Looking ahead, Mash isn’t rushing toward a brick-and-mortar or a bigger footprint. If anything, he’s focused on staying in the sweet spot where the work still feels meaningful and there’s room to grow without losing what made it special in the first place. He’s exploring small equipment upgrades and leaning into partnerships like his pop-ups with Twin Swirls, but beyond that, he’s taking it one batch at a time. “Once it stops feeling like I want to do this, I think some of the joy will get sucked out of it,” he says.
For now, the joy is still very much there—in the early mornings, in the careful shaping of each bagel, in the knock on the door from a neighbor who planned their weekend around this small, thoughtful ritual. In the end, that’s what Blue House Bagels really is.

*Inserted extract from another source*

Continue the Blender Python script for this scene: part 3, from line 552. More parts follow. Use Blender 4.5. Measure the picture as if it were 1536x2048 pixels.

Not just something to eat, but something to look forward to.
"I just want to put out the best product I can.”
“The whole vision was just being a place people could walk over to in the morning. It’s been really great getting to meet people I didn’t even know were in the neighborhood.”
“There are so many small little things—the way you shape it, the temperature, the timing—and they all have this profound impact on the final product.”